Absolute control over political speech is what propels the Nigerian government. Through the Nigerian Broadcasting Commission (NBC) Code, the government has been able to muzzle free speech, except that which serves it, by maintaining control over broadcasting channels. The NBC has imposed stringent rules on local media outlets, following the Twitter ban. Social media is targeted because the government has no control over citizens’ political expression. The Twitter ban and frantic moves to regulate social media is reflective of an anxious government seeking to control the narrative and exert power over online discussions in Nigeria.
No one said it better than the man who represents President Buhari’s constituency in the Federal House of Representative, Fatihu Mohammed, who is representing Daura/Sandamu/Baure Federal Constitutency of Katsina State. He said: “For God sake, what is social media? Are we eating social media? Let us go back to the resources, and harvest them, and lets keep this thing aside, and face the real problem in Nigeria. My colleagues have spoken the mind of their constituents. If I would speak the mind of my constituents, I would include the president, because out of 360 of us, I am the only one voted by the president. Look, Nigeria first, let us be honest to ourselves, let us call a spade a spade. We should please regulate the media. If the minister did not ban Twitter on the instruction of the President, the kind of insults to the sovereignty of Nigeria from the users of Twitter would be more than what we are facing. Let us tell ourselves the truth, Nigeria comes first. Sometimes, when I am reading tweets, I am disappointed with the youths (because) we are the future of Nigeria.”

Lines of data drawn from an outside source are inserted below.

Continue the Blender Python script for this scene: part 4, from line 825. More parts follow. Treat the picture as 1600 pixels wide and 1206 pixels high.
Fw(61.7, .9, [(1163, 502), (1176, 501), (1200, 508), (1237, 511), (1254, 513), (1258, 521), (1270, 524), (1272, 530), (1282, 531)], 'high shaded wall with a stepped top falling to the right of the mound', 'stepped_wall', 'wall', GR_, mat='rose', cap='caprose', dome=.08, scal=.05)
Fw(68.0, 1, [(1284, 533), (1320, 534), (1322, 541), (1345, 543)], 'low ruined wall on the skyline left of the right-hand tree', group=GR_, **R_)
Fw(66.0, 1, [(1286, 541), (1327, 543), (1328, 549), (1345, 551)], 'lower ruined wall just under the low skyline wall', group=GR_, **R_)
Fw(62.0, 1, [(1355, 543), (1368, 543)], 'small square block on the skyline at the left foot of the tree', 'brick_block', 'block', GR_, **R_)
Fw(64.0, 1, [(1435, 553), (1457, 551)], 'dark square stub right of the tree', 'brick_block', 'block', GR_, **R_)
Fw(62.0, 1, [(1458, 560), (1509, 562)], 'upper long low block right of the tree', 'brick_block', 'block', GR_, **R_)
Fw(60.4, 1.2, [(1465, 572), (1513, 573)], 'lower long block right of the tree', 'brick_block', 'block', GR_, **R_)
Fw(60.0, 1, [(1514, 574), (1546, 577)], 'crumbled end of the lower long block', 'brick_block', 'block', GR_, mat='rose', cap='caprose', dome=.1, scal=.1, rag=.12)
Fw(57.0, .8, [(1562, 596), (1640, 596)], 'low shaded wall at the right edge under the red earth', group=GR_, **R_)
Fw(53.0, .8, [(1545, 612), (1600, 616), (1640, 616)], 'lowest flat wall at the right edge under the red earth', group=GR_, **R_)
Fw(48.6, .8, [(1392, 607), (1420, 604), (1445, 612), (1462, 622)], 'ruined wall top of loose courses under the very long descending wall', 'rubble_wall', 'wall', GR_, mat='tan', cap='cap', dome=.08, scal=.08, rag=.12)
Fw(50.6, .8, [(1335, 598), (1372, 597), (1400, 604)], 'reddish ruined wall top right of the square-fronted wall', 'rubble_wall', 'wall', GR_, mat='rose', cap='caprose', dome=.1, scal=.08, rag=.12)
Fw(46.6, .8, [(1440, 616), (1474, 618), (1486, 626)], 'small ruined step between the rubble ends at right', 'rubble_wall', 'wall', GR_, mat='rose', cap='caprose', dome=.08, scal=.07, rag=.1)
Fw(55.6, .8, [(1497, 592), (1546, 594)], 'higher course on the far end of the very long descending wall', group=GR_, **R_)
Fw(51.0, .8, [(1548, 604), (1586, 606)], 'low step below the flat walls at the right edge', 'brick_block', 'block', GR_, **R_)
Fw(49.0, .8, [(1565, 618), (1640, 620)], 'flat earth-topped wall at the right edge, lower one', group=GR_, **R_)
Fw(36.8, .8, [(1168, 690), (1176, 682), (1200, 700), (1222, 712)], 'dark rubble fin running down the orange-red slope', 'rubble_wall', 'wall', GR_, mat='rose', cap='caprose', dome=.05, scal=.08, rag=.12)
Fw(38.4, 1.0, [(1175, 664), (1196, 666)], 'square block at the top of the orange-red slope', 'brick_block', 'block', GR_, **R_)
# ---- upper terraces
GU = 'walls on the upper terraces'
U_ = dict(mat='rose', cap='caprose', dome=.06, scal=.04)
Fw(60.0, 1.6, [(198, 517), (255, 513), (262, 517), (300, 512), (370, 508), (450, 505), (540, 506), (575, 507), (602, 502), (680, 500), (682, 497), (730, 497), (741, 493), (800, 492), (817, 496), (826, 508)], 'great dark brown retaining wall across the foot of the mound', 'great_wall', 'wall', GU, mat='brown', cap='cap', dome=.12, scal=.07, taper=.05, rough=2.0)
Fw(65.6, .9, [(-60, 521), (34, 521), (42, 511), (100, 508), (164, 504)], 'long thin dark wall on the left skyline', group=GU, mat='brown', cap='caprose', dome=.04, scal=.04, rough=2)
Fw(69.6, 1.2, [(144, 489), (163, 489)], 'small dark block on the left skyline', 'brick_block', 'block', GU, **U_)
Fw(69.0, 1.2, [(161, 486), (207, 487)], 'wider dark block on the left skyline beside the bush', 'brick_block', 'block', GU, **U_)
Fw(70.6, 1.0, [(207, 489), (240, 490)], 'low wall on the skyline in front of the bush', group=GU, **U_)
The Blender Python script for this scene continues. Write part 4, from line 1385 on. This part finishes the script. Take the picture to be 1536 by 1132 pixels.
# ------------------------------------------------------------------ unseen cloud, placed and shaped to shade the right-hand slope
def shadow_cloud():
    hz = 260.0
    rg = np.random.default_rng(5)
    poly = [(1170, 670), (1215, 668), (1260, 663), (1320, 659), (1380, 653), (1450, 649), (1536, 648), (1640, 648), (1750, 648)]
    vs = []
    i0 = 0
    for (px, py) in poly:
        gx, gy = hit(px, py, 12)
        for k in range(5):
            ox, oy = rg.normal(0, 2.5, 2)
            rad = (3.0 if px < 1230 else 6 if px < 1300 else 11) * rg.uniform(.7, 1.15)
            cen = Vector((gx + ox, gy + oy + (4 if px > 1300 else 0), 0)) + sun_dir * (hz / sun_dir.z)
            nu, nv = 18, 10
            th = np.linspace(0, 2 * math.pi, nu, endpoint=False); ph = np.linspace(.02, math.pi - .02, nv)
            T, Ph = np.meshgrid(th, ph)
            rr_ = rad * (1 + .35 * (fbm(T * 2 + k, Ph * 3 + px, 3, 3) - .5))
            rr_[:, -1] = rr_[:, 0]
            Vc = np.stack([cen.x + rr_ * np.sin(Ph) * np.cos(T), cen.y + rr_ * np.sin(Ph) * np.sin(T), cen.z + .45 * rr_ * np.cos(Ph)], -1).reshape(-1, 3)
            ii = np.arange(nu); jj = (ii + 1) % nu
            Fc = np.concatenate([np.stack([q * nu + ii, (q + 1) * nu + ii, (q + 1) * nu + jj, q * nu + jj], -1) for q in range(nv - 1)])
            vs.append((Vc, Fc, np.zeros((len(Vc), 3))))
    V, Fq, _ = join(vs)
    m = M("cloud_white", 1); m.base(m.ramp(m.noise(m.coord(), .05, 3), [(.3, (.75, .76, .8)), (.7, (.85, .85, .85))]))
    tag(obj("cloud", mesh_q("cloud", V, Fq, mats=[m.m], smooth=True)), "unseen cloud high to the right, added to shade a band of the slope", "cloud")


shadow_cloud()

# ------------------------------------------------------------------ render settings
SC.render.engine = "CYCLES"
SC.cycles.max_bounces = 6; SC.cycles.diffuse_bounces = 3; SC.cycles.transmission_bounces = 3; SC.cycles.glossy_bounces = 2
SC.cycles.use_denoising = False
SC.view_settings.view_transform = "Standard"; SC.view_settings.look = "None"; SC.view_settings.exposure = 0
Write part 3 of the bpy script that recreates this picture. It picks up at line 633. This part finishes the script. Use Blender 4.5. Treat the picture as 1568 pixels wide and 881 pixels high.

In the words of President Muhammadu Buhari, Fatihu Mohammed is a mentally ” lazy youth”, who found himself in the National Assembly. He detests modernity yet benefits from it. Perhaps he should be allowed to ride donkeys and go back to the farm with hoes and cutlasses, so that he can harvest those resources in his constituency. It is saddening that he is not aware of the business side of social media and its advantages to the youth and small business holdings, which can sell their products and services without having to take on the costs associated with physical offices. He is ignorant of the contributions of e-commerce on social media to the GDP. All he is concerned with is hero worship, sycophancy and the muzzling of free speech.
Since the clever are not necessarily smart or intelligent, their approach presents new sets of challenges. Attorney-General Abubakar Malami threatened to prosecute those of us who have circumvented the Twitter ban by using Virtual Private Networks (VPNS). Within hours, he realised his folly that there is no legal basis for making good his threat. Moreover, many prominent Nigerians that they cannot afford to harass have defied the ban. Malami himself was caught using VPN to access Twitter. How is that for hypocrisy?
The plan to rein in social media platforms through regulation won’t work either. Seeking to license social media platforms through the NBC is impractical. There is no way the government can bring social media platforms under the same regulatory regime they have in place for broadcasting. Targeting users as contained in their hubristic Internet Falsehood Bill will prove problematic because it won’t scale through the legislature.
There are solutions to abuse of social media, which lie with the smart and intelligent who understand the technology and their genuine threats, and not the clever. The solutions are in plain sight; they require work and collaboration. Our rulers disdain work. They are power drunk and are always in for quick fixes.